**Given instruction**
Your task is to give the listing below back word for word, pictures excluded.

**Information supplied**
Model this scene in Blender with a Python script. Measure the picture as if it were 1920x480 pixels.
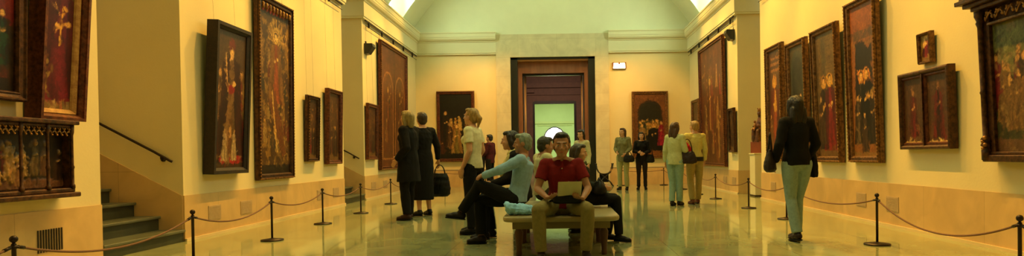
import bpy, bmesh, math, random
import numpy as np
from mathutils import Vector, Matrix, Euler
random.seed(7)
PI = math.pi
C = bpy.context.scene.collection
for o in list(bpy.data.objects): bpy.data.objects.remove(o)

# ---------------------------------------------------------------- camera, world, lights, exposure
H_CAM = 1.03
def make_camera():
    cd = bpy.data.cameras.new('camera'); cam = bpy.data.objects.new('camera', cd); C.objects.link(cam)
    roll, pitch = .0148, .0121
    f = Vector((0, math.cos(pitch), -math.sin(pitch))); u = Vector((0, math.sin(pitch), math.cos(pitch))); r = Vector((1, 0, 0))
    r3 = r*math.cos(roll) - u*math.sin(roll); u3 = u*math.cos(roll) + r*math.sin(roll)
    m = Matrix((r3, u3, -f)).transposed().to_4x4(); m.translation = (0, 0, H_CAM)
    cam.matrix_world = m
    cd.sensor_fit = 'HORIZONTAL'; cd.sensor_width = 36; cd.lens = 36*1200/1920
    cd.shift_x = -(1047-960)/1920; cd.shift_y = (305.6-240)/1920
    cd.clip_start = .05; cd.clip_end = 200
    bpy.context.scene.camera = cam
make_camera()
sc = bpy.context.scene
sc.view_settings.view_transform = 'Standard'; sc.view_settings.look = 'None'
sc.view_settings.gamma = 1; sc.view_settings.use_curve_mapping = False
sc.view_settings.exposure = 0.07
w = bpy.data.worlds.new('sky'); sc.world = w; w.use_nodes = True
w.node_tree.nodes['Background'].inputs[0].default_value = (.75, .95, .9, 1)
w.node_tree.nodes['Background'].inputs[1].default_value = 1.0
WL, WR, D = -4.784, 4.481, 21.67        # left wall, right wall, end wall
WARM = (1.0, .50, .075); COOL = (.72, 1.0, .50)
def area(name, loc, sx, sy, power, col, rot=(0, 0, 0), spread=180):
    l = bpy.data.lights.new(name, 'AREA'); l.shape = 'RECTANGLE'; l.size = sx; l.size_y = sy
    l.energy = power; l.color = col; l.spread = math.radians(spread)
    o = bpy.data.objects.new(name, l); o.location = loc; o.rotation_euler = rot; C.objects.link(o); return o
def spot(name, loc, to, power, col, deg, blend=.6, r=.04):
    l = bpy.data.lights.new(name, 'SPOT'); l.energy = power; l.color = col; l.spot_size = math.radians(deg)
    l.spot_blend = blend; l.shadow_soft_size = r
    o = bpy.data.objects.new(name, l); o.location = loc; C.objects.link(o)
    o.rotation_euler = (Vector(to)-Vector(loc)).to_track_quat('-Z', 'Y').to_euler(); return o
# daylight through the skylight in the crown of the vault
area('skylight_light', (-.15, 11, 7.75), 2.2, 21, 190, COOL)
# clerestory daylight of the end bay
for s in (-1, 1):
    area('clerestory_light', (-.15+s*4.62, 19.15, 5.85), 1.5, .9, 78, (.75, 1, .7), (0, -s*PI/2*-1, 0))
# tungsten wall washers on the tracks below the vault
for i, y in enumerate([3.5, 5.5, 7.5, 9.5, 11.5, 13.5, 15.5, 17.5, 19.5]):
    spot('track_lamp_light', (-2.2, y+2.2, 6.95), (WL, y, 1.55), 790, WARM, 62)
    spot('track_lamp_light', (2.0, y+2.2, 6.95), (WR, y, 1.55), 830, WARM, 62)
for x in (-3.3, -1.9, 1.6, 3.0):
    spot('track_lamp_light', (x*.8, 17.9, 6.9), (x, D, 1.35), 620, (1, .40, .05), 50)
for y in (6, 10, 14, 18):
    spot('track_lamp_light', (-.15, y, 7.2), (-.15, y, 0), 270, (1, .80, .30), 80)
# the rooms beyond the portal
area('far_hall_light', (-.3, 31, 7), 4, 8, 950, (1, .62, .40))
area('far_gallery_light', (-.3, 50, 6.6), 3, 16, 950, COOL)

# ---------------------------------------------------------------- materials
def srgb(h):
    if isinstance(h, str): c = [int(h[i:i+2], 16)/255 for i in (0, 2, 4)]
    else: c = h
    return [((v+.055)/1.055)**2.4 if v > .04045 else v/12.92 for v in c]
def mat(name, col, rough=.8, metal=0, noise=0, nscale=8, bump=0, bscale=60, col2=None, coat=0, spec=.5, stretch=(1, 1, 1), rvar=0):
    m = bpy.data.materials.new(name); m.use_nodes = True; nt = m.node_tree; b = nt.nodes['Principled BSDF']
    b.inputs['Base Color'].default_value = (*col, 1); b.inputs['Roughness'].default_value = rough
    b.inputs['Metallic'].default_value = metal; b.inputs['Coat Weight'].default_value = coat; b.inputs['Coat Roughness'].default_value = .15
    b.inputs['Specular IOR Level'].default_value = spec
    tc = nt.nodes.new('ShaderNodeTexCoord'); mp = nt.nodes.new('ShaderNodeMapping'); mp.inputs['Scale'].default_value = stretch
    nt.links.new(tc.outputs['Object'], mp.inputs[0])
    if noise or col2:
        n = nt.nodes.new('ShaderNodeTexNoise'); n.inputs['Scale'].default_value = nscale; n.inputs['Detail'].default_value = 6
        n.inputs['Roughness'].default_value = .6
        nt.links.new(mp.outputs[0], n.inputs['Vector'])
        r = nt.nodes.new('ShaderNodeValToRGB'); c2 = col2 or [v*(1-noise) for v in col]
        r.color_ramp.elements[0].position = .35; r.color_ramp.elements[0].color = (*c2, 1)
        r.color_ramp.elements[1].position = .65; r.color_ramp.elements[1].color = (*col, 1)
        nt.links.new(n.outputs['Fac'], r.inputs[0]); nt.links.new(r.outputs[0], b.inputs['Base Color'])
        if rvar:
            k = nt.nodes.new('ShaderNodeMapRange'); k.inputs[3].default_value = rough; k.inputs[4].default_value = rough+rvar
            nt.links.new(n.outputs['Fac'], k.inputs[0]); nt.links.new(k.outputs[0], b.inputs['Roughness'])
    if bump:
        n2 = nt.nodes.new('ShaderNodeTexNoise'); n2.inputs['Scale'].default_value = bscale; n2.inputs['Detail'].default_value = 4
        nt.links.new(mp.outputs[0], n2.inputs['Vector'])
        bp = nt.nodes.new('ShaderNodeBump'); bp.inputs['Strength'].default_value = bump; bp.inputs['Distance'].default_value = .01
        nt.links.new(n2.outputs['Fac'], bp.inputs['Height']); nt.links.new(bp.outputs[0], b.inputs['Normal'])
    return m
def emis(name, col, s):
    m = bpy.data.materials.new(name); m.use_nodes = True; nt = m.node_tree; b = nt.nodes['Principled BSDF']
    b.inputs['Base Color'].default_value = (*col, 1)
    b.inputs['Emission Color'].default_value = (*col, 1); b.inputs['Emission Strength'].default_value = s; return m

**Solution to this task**
Model this scene in Blender with a Python script. Measure the picture as if it were 1920x480 pixels.
import bpy, bmesh, math, random
import numpy as np
from mathutils import Vector, Matrix, Euler
random.seed(7)
PI = math.pi
C = bpy.context.scene.collection
for o in list(bpy.data.objects): bpy.data.objects.remove(o)

# ---------------------------------------------------------------- camera, world, lights, exposure
H_CAM = 1.03
def make_camera():
    cd = bpy.data.cameras.new('camera'); cam = bpy.data.objects.new('camera', cd); C.objects.link(cam)
    roll, pitch = .0148, .0121
    f = Vector((0, math.cos(pitch), -math.sin(pitch))); u = Vector((0, math.sin(pitch), math.cos(pitch))); r = Vector((1, 0, 0))
    r3 = r*math.cos(roll) - u*math.sin(roll); u3 = u*math.cos(roll) + r*math.sin(roll)
    m = Matrix((r3, u3, -f)).transposed().to_4x4(); m.translation = (0, 0, H_CAM)
    cam.matrix_world = m
    cd.sensor_fit = 'HORIZONTAL'; cd.sensor_width = 36; cd.lens = 36*1200/1920
    cd.shift_x = -(1047-960)/1920; cd.shift_y = (305.6-240)/1920
    cd.clip_start = .05; cd.clip_end = 200
    bpy.context.scene.camera = cam
make_camera()
sc = bpy.context.scene
sc.view_settings.view_transform = 'Standard'; sc.view_settings.look = 'None'
sc.view_settings.gamma = 1; sc.view_settings.use_curve_mapping = False
sc.view_settings.exposure = 0.07
w = bpy.data.worlds.new('sky'); sc.world = w; w.use_nodes = True
w.node_tree.nodes['Background'].inputs[0].default_value = (.75, .95, .9, 1)
w.node_tree.nodes['Background'].inputs[1].default_value = 1.0
WL, WR, D = -4.784, 4.481, 21.67        # left wall, right wall, end wall
WARM = (1.0, .50, .075); COOL = (.72, 1.0, .50)
def area(name, loc, sx, sy, power, col, rot=(0, 0, 0), spread=180):
    l = bpy.data.lights.new(name, 'AREA'); l.shape = 'RECTANGLE'; l.size = sx; l.size_y = sy
    l.energy = power; l.color = col; l.spread = math.radians(spread)
    o = bpy.data.objects.new(name, l); o.location = loc; o.rotation_euler = rot; C.objects.link(o); return o
def spot(name, loc, to, power, col, deg, blend=.6, r=.04):
    l = bpy.data.lights.new(name, 'SPOT'); l.energy = power; l.color = col; l.spot_size = math.radians(deg)
    l.spot_blend = blend; l.shadow_soft_size = r
    o = bpy.data.objects.new(name, l); o.location = loc; C.objects.link(o)
    o.rotation_euler = (Vector(to)-Vector(loc)).to_track_quat('-Z', 'Y').to_euler(); return o
# daylight through the skylight in the crown of the vault
area('skylight_light', (-.15, 11, 7.75), 2.2, 21, 190, COOL)
# clerestory daylight of the end bay
for s in (-1, 1):
    area('clerestory_light', (-.15+s*4.62, 19.15, 5.85), 1.5, .9, 78, (.75, 1, .7), (0, -s*PI/2*-1, 0))
# tungsten wall washers on the tracks below the vault
for i, y in enumerate([3.5, 5.5, 7.5, 9.5, 11.5, 13.5, 15.5, 17.5, 19.5]):
    spot('track_lamp_light', (-2.2, y+2.2, 6.95), (WL, y, 1.55), 790, WARM, 62)
    spot('track_lamp_light', (2.0, y+2.2, 6.95), (WR, y, 1.55), 830, WARM, 62)
for x in (-3.3, -1.9, 1.6, 3.0):
    spot('track_lamp_light', (x*.8, 17.9, 6.9), (x, D, 1.35), 620, (1, .40, .05), 50)
for y in (6, 10, 14, 18):
    spot('track_lamp_light', (-.15, y, 7.2), (-.15, y, 0), 270, (1, .80, .30), 80)
# the rooms beyond the portal
area('far_hall_light', (-.3, 31, 7), 4, 8, 950, (1, .62, .40))
area('far_gallery_light', (-.3, 50, 6.6), 3, 16, 950, COOL)

# ---------------------------------------------------------------- materials
def srgb(h):
    if isinstance(h, str): c = [int(h[i:i+2], 16)/255 for i in (0, 2, 4)]
    else: c = h
    return [((v+.055)/1.055)**2.4 if v > .04045 else v/12.92 for v in c]
def mat(name, col, rough=.8, metal=0, noise=0, nscale=8, bump=0, bscale=60, col2=None, coat=0, spec=.5, stretch=(1, 1, 1), rvar=0):
    m = bpy.data.materials.new(name); m.use_nodes = True; nt = m.node_tree; b = nt.nodes['Principled BSDF']
    b.inputs['Base Color'].default_value = (*col, 1); b.inputs['Roughness'].default_value = rough
    b.inputs['Metallic'].default_value = metal; b.inputs['Coat Weight'].default_value = coat; b.inputs['Coat Roughness'].default_value = .15
    b.inputs['Specular IOR Level'].default_value = spec
    tc = nt.nodes.new('ShaderNodeTexCoord'); mp = nt.nodes.new('ShaderNodeMapping'); mp.inputs['Scale'].default_value = stretch
    nt.links.new(tc.outputs['Object'], mp.inputs[0])
    if noise or col2:
        n = nt.nodes.new('ShaderNodeTexNoise'); n.inputs['Scale'].default_value = nscale; n.inputs['Detail'].default_value = 6
        n.inputs['Roughness'].default_value = .6
        nt.links.new(mp.outputs[0], n.inputs['Vector'])
        r = nt.nodes.new('ShaderNodeValToRGB'); c2 = col2 or [v*(1-noise) for v in col]
        r.color_ramp.elements[0].position = .35; r.color_ramp.elements[0].color = (*c2, 1)
        r.color_ramp.elements[1].position = .65; r.color_ramp.elements[1].color = (*col, 1)
        nt.links.new(n.outputs['Fac'], r.inputs[0]); nt.links.new(r.outputs[0], b.inputs['Base Color'])
        if rvar:
            k = nt.nodes.new('ShaderNodeMapRange'); k.inputs[3].default_value = rough; k.inputs[4].default_value = rough+rvar
            nt.links.new(n.outputs['Fac'], k.inputs[0]); nt.links.new(k.outputs[0], b.inputs['Roughness'])
    if bump:
        n2 = nt.nodes.new('ShaderNodeTexNoise'); n2.inputs['Scale'].default_value = bscale; n2.inputs['Detail'].default_value = 4
        nt.links.new(mp.outputs[0], n2.inputs['Vector'])
        bp = nt.nodes.new('ShaderNodeBump'); bp.inputs['Strength'].default_value = bump; bp.inputs['Distance'].default_value = .01
        nt.links.new(n2.outputs['Fac'], bp.inputs['Height']); nt.links.new(bp.outputs[0], b.inputs['Normal'])
    return m
def emis(name, col, s):
    m = bpy.data.materials.new(name); m.use_nodes = True; nt = m.node_tree; b = nt.nodes['Principled BSDF']
    b.inputs['Base Color'].default_value = (*col, 1)
    b.inputs['Emission Color'].default_value = (*col, 1); b.inputs['Emission Strength'].default_value = s; return m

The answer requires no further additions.